EU sugar quota threatens jobs - MEP

Stuart Agnew
Stuart Agnew

During a debate in the European Parliament on reform of the Common Agricultural Policy, UKIP MEP and Norfolk farmer, Stuart Agnew, has upbraided the European Commissioner for Agriculture, Dacian Ciolos, about the EU’s sugar quota system, which is crippling the Tate & Lyle sugar factory in London.

The American owners of Tate & Lyle Sugars may be forced to close the London factory because of EU tariffs on sugar imports. There is a lot of sugar in world markets that the company could buy, but the EU tariff regime prevents them buying it economically. There is a tariff free cane quota but this is far too small for Tate & Lyle.

Mr Agnew hammered these points home to Commissioner Ciolos. "It (Tate &Lyle) needs more tariff free raw material. It has got to have that to keep its refinery supplied. At the moment it is slowing down; it is closing at weekends, it is losing its critical mass and it means the costs of refining are becoming uncompetitive and the factory is going to close and you, actually, are the one person in the world who can keep it open.
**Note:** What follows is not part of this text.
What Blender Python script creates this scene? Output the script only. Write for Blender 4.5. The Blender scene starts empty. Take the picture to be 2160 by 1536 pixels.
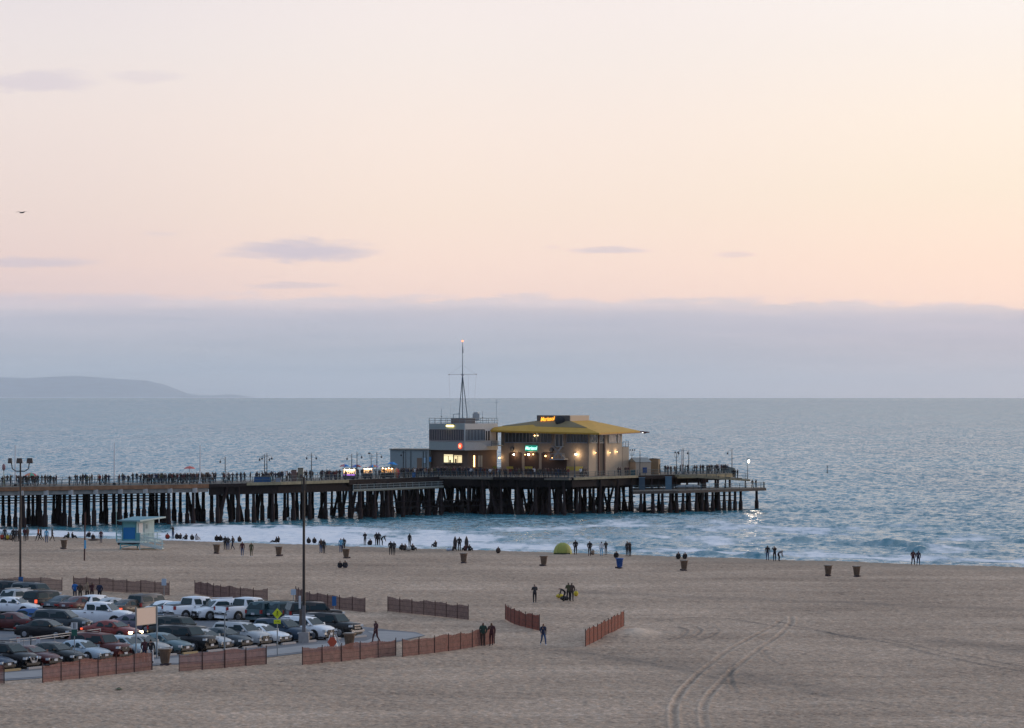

The beneficiaries of your proposal will be the sugar beet industries in France and Germany - not in Britain - because in Britain, we obeyed EU laws and we closed factories three years ago, and those factories cannot be rebuilt by 2015."

Mr Agnew continued his attack: "Tate & Lyle have asked you to visit them, to come to that factory in London and see for yourself how efficient they are, but as yet, as I understand it, you haven’t answered their invitation. I have written to you on this subject and I haven’t had a reply as yet. It would appear you are completely indifferent to the situation, which I think is scandalous because the UK is one of the few countries in the EU which is a net contributor, those contributions come from taxpayers. Employees of Tate & Lyle are taxpayers, who have been pumping money into the EU and this is how they are being repaid."

The Commissioner responded by attempting to blame Tate & Lyle’s company strategy, failing to acknowledge that EU quotas were the instruments that changed the supply and price landscape.

Tate & Lyle Vice President for EU Affairs, Gerald Mason, rebuffed the Commissioner’s response: "The answer is the predictable one he and his officials give - that their forecasts of cane imports doubling were only that and you cannot hold them to it if they were not subsequently correct.

The bit they conveniently miss is that their whole policy was based on this forecast and, in particular, the abolishing of our import quota (the right we had to import cane sugar to run our factory). Their logic was that, with imports doubling, there would be no need any more for an import quota as there would be plenty enough sugar for everybody in Europe who wanted to refine."